Given exercise: With the pictures left out, copy the listing below exactly.

___ Available data ___

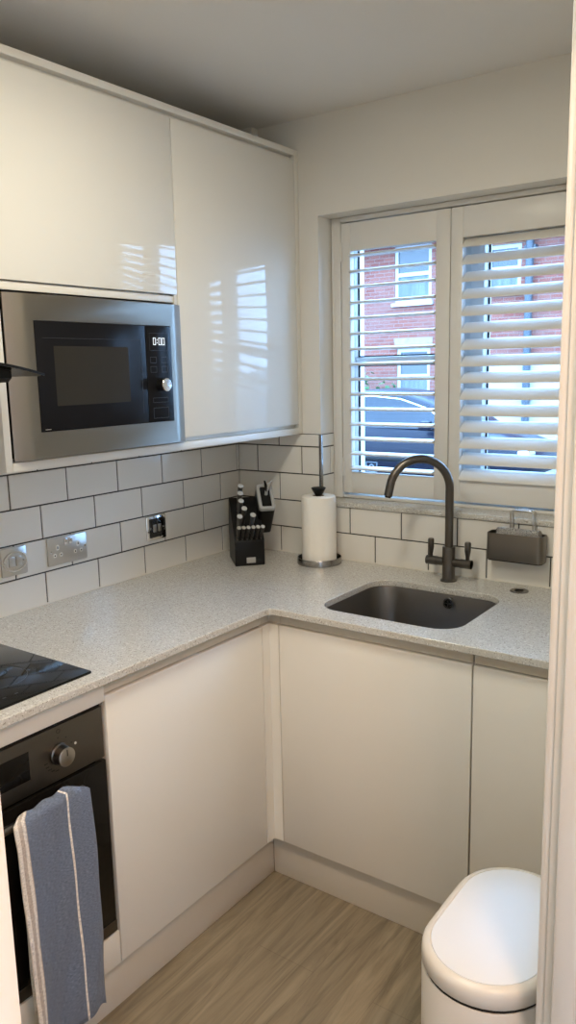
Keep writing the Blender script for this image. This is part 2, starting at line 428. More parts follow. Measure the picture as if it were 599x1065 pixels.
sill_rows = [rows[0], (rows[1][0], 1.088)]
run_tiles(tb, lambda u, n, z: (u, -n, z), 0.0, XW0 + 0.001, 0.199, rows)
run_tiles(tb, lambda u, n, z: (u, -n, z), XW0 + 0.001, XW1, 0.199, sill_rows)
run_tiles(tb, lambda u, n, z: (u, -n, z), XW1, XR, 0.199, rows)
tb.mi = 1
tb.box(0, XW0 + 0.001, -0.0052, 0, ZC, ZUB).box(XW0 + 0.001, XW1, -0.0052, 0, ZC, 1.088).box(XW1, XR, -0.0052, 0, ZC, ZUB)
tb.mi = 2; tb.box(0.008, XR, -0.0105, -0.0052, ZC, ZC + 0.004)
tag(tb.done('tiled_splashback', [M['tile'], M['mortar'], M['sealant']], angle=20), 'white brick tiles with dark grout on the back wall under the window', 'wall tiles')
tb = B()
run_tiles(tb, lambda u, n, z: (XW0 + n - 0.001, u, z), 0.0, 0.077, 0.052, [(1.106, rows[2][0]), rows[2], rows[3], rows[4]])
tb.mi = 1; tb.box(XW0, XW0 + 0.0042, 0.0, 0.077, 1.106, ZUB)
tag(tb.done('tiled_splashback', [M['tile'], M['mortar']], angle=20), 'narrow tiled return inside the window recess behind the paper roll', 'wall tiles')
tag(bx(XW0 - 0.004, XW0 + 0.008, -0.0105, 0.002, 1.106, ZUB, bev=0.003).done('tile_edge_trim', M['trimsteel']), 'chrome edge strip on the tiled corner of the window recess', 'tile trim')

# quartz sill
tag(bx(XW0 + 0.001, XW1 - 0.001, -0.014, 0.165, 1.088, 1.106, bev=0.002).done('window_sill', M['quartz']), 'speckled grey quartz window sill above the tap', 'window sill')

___

Final result:
Keep writing the Blender script for this image. This is part 2, starting at line 428. More parts follow. Measure the picture as if it were 599x1065 pixels.
sill_rows = [rows[0], (rows[1][0], 1.088)]
run_tiles(tb, lambda u, n, z: (u, -n, z), 0.0, XW0 + 0.001, 0.199, rows)
run_tiles(tb, lambda u, n, z: (u, -n, z), XW0 + 0.001, XW1, 0.199, sill_rows)
run_tiles(tb, lambda u, n, z: (u, -n, z), XW1, XR, 0.199, rows)
tb.mi = 1
tb.box(0, XW0 + 0.001, -0.0052, 0, ZC, ZUB).box(XW0 + 0.001, XW1, -0.0052, 0, ZC, 1.088).box(XW1, XR, -0.0052, 0, ZC, ZUB)
tb.mi = 2; tb.box(0.008, XR, -0.0105, -0.0052, ZC, ZC + 0.004)
tag(tb.done('tiled_splashback', [M['tile'], M['mortar'], M['sealant']], angle=20), 'white brick tiles with dark grout on the back wall under the window', 'wall tiles')
tb = B()
run_tiles(tb, lambda u, n, z: (XW0 + n - 0.001, u, z), 0.0, 0.077, 0.052, [(1.106, rows[2][0]), rows[2], rows[3], rows[4]])
tb.mi = 1; tb.box(XW0, XW0 + 0.0042, 0.0, 0.077, 1.106, ZUB)
tag(tb.done('tiled_splashback', [M['tile'], M['mortar']], angle=20), 'narrow tiled return inside the window recess behind the paper roll', 'wall tiles')
tag(bx(XW0 - 0.004, XW0 + 0.008, -0.0105, 0.002, 1.106, ZUB, bev=0.003).done('tile_edge_trim', M['trimsteel']), 'chrome edge strip on the tiled corner of the window recess', 'tile trim')

# quartz sill
tag(bx(XW0 + 0.001, XW1 - 0.001, -0.014, 0.165, 1.088, 1.106, bev=0.002).done('window_sill', M['quartz']), 'speckled grey quartz window sill above the tap', 'window sill')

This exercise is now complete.